Scene script records

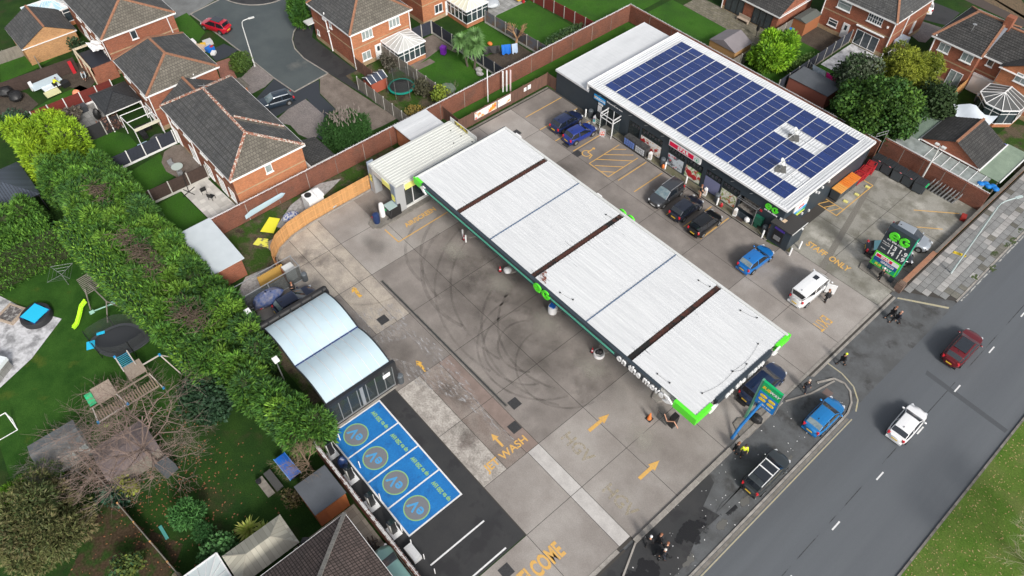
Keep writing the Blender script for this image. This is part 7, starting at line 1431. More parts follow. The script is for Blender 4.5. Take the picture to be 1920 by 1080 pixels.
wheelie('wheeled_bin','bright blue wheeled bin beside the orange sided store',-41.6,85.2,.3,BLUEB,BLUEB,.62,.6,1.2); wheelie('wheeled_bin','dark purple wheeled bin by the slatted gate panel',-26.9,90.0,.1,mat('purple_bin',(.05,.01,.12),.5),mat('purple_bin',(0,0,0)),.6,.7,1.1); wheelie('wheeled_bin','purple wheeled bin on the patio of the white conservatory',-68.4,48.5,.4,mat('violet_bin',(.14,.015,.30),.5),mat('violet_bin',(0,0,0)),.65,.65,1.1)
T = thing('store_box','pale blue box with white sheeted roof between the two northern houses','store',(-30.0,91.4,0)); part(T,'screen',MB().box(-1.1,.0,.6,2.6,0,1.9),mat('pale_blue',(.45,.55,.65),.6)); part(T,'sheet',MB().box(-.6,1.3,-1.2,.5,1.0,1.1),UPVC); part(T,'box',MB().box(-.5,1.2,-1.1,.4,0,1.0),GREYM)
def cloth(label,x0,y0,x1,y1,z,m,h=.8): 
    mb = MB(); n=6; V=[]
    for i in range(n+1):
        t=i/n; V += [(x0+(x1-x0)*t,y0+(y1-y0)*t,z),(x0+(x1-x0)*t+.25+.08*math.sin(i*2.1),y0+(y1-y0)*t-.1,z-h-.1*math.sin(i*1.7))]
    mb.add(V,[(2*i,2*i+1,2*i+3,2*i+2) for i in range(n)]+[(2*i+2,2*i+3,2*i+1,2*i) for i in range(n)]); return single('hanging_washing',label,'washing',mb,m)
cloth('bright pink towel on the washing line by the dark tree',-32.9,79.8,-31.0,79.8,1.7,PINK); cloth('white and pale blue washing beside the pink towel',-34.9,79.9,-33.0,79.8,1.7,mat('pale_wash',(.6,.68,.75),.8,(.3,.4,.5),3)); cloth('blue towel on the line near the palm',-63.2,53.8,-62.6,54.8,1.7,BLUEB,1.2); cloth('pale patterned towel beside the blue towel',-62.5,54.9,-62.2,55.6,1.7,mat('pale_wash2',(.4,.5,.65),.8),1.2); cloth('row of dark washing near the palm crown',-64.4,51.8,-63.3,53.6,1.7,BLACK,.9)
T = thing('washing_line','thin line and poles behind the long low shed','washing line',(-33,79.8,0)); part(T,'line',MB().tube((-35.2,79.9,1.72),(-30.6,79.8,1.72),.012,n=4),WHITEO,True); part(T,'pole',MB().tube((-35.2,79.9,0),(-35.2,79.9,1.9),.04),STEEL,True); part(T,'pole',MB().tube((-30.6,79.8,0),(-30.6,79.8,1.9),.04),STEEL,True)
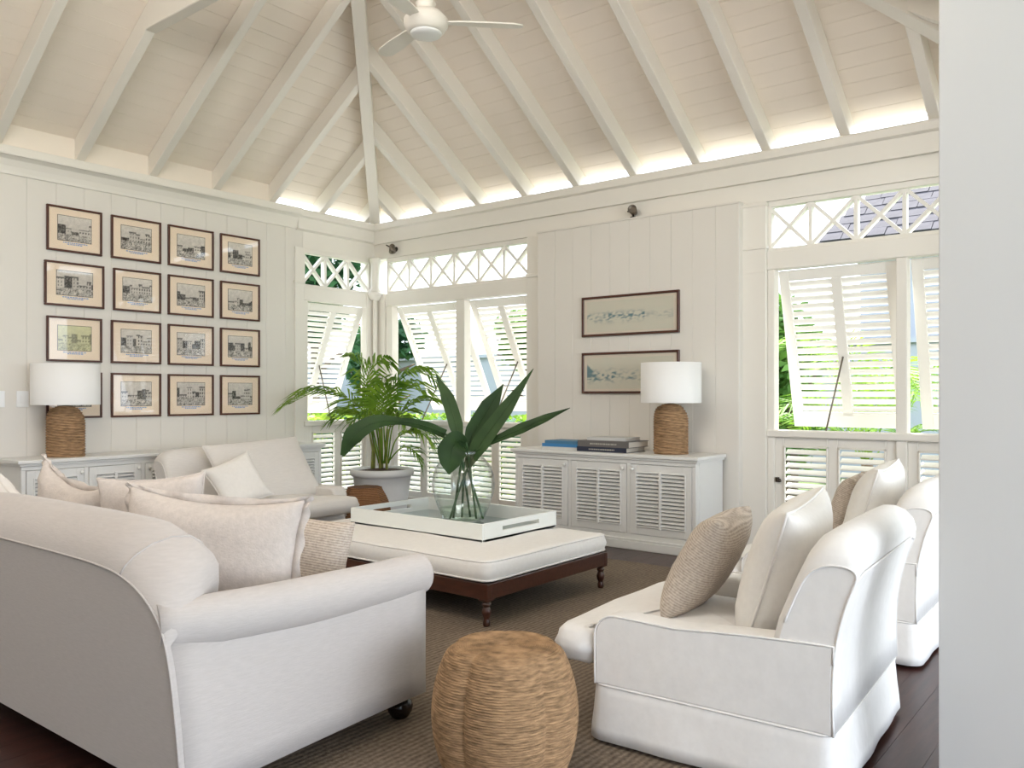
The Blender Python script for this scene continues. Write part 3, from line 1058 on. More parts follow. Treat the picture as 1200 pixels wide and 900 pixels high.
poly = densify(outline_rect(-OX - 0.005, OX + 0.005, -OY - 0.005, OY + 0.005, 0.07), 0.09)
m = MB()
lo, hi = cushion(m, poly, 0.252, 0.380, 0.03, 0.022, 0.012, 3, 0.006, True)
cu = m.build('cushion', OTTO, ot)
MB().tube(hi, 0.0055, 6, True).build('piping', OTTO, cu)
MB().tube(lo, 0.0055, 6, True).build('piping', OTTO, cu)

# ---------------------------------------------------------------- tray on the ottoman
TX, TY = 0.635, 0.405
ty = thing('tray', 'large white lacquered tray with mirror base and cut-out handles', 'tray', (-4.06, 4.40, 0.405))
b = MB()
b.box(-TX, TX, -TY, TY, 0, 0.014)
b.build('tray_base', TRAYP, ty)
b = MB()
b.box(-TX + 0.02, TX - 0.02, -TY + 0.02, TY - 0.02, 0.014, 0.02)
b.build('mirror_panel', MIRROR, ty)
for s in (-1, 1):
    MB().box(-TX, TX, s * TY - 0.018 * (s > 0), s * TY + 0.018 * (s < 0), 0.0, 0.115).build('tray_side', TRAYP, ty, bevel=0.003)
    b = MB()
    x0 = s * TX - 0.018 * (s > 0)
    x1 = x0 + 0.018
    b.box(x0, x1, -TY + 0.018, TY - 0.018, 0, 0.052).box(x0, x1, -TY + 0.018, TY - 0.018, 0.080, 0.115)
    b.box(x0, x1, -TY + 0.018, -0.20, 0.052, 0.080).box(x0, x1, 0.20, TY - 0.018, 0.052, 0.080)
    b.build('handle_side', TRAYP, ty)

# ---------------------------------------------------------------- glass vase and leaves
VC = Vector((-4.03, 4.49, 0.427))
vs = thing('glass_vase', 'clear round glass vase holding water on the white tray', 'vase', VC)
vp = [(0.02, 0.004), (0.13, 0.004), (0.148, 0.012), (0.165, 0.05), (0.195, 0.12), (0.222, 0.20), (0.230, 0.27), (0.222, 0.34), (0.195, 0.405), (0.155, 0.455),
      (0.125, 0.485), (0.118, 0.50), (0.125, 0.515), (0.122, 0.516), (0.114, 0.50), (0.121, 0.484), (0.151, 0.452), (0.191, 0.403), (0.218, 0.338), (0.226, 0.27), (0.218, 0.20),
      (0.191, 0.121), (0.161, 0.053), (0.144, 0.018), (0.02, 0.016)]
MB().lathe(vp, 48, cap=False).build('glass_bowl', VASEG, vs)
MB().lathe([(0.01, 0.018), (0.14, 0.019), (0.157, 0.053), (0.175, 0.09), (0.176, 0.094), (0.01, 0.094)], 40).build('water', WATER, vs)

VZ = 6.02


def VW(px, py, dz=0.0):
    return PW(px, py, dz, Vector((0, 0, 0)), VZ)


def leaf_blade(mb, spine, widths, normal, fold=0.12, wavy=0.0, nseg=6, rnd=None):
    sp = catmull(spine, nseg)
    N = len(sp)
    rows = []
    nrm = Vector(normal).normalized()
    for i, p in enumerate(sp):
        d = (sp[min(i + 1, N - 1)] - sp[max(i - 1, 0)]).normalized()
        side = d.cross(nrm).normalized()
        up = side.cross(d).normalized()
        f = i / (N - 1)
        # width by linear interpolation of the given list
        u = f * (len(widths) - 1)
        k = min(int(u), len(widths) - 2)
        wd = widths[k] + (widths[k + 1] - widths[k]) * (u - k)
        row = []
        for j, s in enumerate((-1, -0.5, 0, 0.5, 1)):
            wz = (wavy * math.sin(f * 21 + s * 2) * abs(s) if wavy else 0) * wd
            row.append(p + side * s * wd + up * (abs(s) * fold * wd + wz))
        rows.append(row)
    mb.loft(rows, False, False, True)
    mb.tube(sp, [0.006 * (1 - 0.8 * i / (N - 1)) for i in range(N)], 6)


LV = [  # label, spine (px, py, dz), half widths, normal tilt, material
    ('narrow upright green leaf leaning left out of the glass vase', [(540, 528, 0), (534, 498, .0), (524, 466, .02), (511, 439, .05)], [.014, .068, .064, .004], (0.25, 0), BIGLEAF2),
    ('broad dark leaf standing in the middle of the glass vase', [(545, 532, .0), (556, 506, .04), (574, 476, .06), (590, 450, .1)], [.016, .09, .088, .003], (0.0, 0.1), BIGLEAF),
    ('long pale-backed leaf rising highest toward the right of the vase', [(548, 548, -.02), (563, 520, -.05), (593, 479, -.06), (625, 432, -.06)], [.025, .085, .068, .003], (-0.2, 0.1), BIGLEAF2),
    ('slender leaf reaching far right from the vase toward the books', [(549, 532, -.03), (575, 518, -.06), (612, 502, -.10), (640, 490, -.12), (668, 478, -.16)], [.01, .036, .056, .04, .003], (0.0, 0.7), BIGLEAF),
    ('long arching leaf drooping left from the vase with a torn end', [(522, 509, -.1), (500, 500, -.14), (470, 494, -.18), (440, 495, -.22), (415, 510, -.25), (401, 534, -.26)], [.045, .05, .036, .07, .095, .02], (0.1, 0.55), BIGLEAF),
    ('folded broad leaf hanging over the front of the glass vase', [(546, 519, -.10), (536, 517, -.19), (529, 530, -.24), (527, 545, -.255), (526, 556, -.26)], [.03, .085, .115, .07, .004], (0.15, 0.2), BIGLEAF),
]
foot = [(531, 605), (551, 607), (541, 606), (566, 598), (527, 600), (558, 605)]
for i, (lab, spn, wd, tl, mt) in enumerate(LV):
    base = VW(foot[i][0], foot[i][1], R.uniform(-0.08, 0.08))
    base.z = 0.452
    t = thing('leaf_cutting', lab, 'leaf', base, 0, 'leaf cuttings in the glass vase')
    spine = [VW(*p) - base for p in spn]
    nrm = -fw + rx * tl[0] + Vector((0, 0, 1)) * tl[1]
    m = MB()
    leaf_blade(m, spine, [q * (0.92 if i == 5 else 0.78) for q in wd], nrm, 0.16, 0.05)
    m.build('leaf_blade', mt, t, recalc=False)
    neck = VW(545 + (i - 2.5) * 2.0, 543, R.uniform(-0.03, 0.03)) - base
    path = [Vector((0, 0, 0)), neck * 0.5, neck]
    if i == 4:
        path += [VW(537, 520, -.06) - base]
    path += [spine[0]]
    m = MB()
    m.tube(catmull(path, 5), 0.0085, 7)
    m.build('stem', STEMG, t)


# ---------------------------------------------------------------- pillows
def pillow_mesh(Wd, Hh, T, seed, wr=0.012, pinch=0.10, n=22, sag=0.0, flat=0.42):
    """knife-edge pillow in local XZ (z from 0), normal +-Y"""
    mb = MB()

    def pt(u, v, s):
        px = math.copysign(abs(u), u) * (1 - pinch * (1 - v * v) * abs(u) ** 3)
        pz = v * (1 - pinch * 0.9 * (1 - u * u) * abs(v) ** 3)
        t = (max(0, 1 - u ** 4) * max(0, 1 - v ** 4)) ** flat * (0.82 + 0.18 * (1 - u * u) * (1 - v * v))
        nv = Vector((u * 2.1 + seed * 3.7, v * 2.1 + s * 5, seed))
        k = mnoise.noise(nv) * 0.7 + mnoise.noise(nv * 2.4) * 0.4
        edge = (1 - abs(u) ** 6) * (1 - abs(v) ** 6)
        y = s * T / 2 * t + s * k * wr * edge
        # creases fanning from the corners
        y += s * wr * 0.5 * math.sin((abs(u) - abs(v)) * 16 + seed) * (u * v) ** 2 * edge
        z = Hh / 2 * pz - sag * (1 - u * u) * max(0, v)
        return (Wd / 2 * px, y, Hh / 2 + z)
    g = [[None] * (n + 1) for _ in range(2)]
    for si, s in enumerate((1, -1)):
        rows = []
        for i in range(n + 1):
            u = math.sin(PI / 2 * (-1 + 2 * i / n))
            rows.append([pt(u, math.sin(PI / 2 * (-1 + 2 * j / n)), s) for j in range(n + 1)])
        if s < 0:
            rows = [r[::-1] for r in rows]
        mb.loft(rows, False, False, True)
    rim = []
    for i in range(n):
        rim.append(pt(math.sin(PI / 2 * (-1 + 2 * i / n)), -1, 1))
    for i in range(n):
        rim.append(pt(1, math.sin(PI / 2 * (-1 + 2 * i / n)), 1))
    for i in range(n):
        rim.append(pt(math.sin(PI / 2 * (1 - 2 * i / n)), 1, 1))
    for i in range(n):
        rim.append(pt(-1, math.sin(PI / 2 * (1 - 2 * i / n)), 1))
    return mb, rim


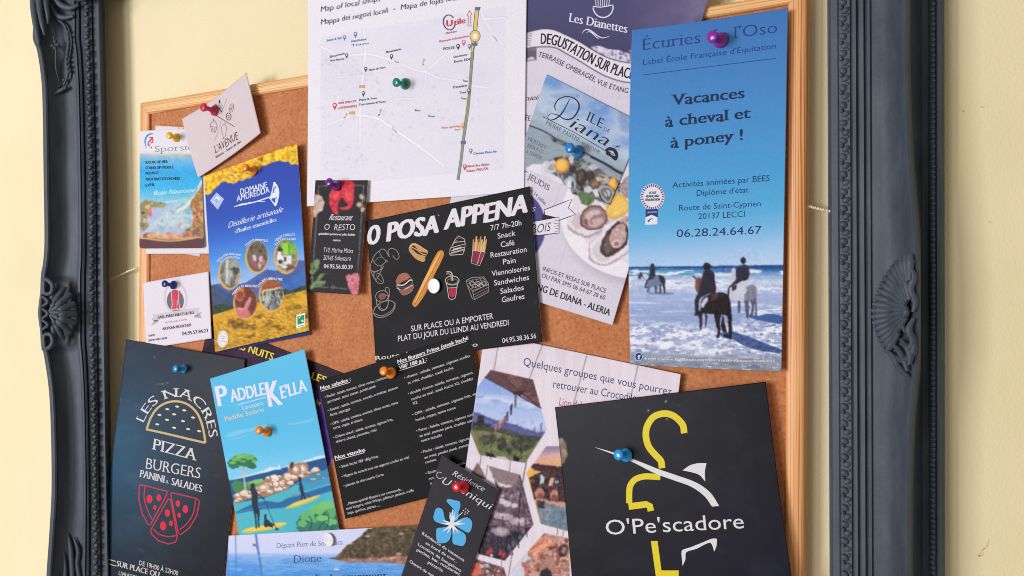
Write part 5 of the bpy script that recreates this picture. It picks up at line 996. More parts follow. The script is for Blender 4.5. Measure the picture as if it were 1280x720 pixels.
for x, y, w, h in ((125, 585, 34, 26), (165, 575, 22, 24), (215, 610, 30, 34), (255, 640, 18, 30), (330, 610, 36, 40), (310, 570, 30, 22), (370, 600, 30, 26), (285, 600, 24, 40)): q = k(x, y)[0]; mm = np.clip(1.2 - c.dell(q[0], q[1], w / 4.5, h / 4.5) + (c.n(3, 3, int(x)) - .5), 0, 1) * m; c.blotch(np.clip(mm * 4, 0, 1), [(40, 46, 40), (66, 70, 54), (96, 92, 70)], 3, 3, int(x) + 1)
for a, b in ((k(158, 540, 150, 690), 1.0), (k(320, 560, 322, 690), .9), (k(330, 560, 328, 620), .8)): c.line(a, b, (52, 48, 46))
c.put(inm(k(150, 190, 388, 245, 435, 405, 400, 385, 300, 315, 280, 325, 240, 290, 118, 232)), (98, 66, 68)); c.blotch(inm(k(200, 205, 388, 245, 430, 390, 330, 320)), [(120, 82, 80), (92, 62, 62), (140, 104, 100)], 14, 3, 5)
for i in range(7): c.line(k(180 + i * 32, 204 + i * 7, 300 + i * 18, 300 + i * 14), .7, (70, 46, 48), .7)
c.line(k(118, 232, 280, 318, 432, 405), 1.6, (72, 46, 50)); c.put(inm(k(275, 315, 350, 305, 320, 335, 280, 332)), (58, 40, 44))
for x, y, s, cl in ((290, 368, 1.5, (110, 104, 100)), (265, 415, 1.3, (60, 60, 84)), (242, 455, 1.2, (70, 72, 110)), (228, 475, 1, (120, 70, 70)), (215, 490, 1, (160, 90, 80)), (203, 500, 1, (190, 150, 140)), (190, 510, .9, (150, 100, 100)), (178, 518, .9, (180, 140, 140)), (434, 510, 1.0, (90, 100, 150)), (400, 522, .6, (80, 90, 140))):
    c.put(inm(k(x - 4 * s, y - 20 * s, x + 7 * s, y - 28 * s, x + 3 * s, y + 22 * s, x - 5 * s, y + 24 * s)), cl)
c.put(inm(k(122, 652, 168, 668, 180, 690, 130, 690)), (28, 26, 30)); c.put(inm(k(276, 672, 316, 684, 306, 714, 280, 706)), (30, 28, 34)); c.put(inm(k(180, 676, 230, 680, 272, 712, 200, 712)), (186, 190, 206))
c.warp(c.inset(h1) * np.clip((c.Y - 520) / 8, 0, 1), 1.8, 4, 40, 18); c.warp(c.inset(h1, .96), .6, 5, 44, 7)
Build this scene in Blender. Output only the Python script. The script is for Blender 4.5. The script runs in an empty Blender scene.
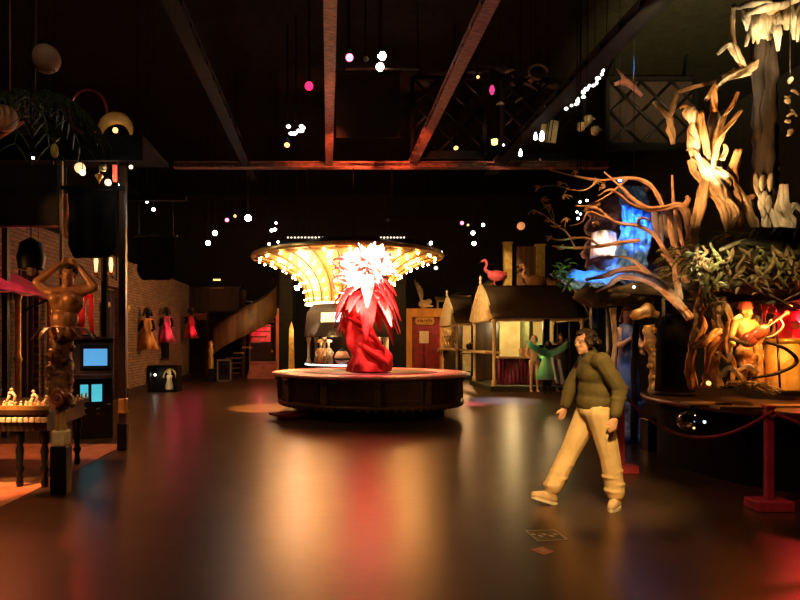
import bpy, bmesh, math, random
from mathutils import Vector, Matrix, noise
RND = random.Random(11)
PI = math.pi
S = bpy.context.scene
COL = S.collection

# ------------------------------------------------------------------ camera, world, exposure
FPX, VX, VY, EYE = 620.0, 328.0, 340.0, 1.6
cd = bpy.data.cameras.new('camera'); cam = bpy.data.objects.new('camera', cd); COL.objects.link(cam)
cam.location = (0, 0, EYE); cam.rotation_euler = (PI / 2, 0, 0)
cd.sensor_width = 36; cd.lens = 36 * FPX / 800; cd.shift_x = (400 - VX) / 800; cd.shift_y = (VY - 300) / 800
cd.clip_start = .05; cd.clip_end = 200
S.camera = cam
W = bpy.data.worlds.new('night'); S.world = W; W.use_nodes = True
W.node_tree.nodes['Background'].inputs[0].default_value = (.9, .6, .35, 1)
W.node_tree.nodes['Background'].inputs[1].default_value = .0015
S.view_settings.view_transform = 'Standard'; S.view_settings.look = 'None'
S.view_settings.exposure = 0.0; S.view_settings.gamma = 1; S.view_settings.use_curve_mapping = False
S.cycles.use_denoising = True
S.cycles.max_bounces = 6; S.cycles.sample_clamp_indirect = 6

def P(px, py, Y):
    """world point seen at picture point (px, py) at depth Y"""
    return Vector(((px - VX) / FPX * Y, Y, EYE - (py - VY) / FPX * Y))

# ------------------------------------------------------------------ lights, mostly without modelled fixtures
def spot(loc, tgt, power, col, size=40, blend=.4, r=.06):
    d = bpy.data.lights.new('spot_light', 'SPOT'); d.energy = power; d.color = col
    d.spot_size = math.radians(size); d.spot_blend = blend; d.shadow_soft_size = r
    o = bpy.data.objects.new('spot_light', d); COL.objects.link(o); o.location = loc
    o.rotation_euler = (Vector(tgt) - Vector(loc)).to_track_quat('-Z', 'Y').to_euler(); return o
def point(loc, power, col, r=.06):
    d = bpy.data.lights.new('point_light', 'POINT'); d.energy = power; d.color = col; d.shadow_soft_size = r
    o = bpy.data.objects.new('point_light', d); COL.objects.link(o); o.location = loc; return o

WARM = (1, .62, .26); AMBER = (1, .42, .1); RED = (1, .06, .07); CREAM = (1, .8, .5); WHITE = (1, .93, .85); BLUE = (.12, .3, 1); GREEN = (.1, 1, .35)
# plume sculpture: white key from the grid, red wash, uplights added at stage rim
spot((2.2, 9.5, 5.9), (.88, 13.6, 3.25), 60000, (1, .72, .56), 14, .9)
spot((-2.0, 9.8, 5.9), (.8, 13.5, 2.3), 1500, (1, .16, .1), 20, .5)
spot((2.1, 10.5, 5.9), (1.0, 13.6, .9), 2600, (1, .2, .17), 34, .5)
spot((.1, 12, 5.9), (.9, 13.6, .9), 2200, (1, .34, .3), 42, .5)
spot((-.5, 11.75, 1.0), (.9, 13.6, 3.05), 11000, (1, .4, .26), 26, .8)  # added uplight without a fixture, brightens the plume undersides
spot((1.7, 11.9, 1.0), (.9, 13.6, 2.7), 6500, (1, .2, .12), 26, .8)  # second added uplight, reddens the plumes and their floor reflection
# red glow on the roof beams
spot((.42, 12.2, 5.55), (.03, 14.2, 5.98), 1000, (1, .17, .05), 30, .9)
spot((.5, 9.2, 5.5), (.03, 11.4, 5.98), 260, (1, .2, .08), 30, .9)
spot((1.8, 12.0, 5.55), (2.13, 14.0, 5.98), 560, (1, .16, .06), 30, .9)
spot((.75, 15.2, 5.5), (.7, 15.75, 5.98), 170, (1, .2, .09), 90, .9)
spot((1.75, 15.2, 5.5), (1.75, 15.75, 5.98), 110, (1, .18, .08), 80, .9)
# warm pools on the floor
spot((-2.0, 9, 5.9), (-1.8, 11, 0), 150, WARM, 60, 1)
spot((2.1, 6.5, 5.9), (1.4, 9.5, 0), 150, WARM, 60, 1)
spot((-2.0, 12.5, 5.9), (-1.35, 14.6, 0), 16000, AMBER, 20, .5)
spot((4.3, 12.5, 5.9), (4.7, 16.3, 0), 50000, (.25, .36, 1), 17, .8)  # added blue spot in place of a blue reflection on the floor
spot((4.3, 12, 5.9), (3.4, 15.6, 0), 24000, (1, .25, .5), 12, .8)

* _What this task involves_
From the line containing "The Blender Python" down to the line containing "MB().tube(lo, 0.0055, 6, True).build('piping', OTTO, cu)" in the material above, reproduce every line exactly, including the two end lines.

* _Solution for this task_
The Blender Python script for this scene continues. Write part 3, from line 1058 on. More parts follow. Treat the picture as 1200 pixels wide and 900 pixels high.
poly = densify(outline_rect(-OX - 0.005, OX + 0.005, -OY - 0.005, OY + 0.005, 0.07), 0.09)
m = MB()
lo, hi = cushion(m, poly, 0.252, 0.380, 0.03, 0.022, 0.012, 3, 0.006, True)
cu = m.build('cushion', OTTO, ot)
MB().tube(hi, 0.0055, 6, True).build('piping', OTTO, cu)
MB().tube(lo, 0.0055, 6, True).build('piping', OTTO, cu)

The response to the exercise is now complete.